Melissa Weglein '19 MAT ’20

Interview

Melissa Weglien

You have a very unique trajectory for an MAT graduate, securing this job as Learning and Community Collaboration Coordinator for Portland Museum of Art. What attracted you to this position and what path did you take to get there?

I had an interest in alternative settings for art education prior to starting the MAT program. This includes teaching in museums, after school centers, and art education outside of the traditional art classroom. In 2020, I was running summer programming for a camp and as the summer was ending and kids were going back to school, I needed to look for full-time work in my field. This position with the Portland Museum of Art opened up right when I needed it to and it was an opportunity to get into museum education on an entry level.

We offer free tours for any educational groups, be it homeschool, preschool, public, private, college, university, or adult learning. I coordinate our accessibility resources, which includes arranging for ASL interpreters for our public programming, helping define our interpretation, working with a community dialogue specialist, and ensuring multilingual interpretation for a lot of our exhibitions. I’m making sure that we are communicating the needs and the intricacies of our facilities to these schools.

Transitioning from an academic environment to the workplace, especially with a workload like yours, can be daunting. Can you talk about how the MAT program and experience prepared you for that?

The way that I approach setting up the classroom, working with students, designing a program—it’s drawn directly from my values developed in the MAT program. Part of the reason that I was hired was because of my experience in teaching. The PMA needed an experienced teacher who was willing to work with them and help develop the program there. The administrative skills and teaching skills I gained from the MAT program set me up to be successful in my role.

Looking at the pillars of the MAT program, you have collaboration, studio practice, eclecticism, and experiential learning in the field. That’s a lot to develop and maintain all within a 10-month timeframe.

I graduated with a BFA from Maine College of Art & Design and went directly from there into my master’s studies. The way that I approached my BFA was very eclectic. I took as many intro level classes as I could all the way through senior year because I wanted to collect skills and be as varied as possible. Going into the MAT program, I was already prepared to balance the learning, teaching, community organizing, and administrative work because of my education. It was obviously a heavier workload and a lot more intense than the BFA experience, but I was already practiced in juggling all of those balls and was skilled at figuring out how to have one relate to the other.

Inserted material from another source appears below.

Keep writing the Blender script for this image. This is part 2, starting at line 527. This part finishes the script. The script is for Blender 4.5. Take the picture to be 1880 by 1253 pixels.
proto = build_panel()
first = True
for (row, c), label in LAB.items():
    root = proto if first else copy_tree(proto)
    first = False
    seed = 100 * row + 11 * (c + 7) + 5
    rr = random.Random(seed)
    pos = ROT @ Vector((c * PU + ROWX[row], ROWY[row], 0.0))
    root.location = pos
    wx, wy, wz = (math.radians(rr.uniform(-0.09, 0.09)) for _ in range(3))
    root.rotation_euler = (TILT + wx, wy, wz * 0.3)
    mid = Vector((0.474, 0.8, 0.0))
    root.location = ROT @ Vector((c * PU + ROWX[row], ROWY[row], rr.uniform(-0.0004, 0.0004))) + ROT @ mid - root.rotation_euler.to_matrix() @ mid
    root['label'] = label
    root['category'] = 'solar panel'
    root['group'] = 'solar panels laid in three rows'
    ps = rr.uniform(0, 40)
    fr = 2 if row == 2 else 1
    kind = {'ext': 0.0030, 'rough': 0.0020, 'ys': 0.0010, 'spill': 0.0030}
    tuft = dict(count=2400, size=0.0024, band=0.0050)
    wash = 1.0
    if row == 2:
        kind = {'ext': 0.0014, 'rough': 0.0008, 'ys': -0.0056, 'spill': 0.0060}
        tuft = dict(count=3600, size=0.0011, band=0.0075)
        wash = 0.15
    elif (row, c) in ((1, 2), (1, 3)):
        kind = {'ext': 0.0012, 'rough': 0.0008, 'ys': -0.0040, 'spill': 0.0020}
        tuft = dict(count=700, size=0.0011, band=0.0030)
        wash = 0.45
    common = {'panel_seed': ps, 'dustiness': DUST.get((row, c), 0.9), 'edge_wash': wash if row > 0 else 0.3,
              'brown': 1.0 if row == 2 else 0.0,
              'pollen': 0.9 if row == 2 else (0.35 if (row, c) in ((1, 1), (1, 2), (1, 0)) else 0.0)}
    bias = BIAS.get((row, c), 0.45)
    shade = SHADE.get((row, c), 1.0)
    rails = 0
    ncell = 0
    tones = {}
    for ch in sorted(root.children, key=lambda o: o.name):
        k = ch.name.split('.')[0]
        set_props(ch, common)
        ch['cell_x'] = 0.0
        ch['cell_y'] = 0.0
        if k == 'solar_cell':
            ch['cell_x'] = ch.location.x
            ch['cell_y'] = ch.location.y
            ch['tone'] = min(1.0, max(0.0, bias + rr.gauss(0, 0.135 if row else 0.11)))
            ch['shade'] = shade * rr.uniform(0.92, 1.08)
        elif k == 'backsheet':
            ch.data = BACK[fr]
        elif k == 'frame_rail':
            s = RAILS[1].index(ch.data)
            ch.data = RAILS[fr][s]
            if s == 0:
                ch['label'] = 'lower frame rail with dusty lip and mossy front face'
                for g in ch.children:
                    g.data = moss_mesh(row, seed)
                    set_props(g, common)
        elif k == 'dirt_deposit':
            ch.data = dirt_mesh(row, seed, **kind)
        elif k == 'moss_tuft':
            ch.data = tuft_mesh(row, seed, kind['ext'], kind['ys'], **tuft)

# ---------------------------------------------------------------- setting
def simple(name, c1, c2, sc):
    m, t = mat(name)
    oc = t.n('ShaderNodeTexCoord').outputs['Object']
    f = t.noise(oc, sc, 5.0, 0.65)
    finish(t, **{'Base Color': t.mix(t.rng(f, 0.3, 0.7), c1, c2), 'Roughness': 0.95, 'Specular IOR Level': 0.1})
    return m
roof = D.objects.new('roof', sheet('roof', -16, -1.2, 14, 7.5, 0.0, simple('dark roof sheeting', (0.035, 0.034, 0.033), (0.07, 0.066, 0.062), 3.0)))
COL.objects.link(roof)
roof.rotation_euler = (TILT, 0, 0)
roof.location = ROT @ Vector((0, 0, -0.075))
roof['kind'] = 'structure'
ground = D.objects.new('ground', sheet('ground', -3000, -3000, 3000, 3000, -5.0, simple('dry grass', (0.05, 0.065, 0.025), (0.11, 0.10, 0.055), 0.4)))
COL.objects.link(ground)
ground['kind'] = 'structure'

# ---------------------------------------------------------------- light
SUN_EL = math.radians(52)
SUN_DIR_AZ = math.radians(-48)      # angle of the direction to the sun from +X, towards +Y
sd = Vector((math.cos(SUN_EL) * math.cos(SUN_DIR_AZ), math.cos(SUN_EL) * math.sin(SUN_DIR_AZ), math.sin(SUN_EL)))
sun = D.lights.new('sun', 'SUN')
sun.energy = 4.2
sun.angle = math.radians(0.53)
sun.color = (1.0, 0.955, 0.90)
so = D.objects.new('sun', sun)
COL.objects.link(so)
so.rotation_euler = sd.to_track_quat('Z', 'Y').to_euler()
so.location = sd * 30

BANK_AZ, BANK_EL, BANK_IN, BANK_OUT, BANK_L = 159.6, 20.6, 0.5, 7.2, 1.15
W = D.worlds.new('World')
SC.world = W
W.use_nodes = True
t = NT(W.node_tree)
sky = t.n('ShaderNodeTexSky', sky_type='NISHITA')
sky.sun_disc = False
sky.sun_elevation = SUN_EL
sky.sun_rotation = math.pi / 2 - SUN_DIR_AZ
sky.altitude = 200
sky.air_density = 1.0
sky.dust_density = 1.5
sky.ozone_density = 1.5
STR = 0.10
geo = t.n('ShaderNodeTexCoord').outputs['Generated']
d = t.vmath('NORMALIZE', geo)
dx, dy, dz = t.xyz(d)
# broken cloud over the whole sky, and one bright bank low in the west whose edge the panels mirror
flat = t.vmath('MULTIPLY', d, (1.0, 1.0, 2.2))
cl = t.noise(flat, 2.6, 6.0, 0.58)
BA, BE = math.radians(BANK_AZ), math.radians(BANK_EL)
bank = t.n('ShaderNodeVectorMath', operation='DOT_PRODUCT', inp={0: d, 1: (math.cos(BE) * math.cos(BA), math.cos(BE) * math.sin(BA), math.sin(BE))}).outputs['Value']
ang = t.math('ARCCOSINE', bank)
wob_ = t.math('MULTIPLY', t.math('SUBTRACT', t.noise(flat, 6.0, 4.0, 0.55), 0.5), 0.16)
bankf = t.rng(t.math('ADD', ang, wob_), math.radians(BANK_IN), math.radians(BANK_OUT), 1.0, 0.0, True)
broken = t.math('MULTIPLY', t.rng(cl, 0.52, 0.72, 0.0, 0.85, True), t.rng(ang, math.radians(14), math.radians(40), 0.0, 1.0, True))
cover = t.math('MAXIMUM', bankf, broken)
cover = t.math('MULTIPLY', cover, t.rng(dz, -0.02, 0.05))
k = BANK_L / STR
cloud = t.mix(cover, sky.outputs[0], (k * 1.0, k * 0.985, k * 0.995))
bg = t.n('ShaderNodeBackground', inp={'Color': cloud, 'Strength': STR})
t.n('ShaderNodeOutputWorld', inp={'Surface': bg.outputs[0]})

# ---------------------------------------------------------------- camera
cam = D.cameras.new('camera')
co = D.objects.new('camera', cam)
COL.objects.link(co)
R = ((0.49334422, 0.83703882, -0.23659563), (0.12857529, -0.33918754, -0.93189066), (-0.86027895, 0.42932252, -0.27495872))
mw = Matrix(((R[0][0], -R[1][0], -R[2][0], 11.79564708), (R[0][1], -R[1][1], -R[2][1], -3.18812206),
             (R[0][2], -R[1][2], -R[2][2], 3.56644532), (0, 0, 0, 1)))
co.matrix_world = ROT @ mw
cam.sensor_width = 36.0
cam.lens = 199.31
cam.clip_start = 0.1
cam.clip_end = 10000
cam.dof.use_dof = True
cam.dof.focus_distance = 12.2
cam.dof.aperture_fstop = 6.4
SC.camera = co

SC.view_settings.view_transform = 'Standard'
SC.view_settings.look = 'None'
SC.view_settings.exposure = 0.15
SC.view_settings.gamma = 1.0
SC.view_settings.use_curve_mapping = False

Through the MAT program, how were you able to nurture the artist and the arts educator inside you? Do you think that those aspects of yourself still exist individually or, do they compliment each other more now?

After graduate school, my personal practice changed a lot and it can sometimes be hard to keep up with for many different reasons. Every time you go through a major transition in life, things like that tend to fall to the wayside. When I would change jobs or something major would happen in my life, sometimes my practice would fall away or change. What I’ve realized is that I still enjoy making. I personally have a lot of nervous energy that I need to channel somehow. I use all of the skills that I’ve collected and I am thinking about color, thinking about making, and thinking about why I want to make things and how I want to make them. A lot of people can get bogged down in the transition from being a student artist to having to go out and earn a living and some aren’t necessarily as lucky to work in a field or job that really fuels them. It’s important to keep that practice of making when you have time so that you can still feed your need for creativity.

What advice do you have for anyone who’s considering a career in arts education and why is Maine College of Art & Design such an appealing choice?

Know your values as an artist, know your values as an educator, and teach from that. I think there is an emphasis for art teachers to be the holders of all the information, and I realized in my own practice that I don’t know everything and I don’t have the capacity to learn everything. So positioning myself as someone who runs experiments and learns in the process and learns with my students was very important for me.

As far as choosing Maine College of Art & Design, the amount of experimentation in the program and the different voices that they bring into teaching helps you to discover what your values are and you know what you like in a classroom versus what you don’t like. I really admire how they hold classroom education in alternative settings in such high regard. There is just as much value in community education as there is in classroom education, and I really appreciated that that was part of the curriculum. I didn’t feel like if I wasn’t in the classroom, I wasn’t a teacher because we had voices from all across the field informing our education in the MAT program.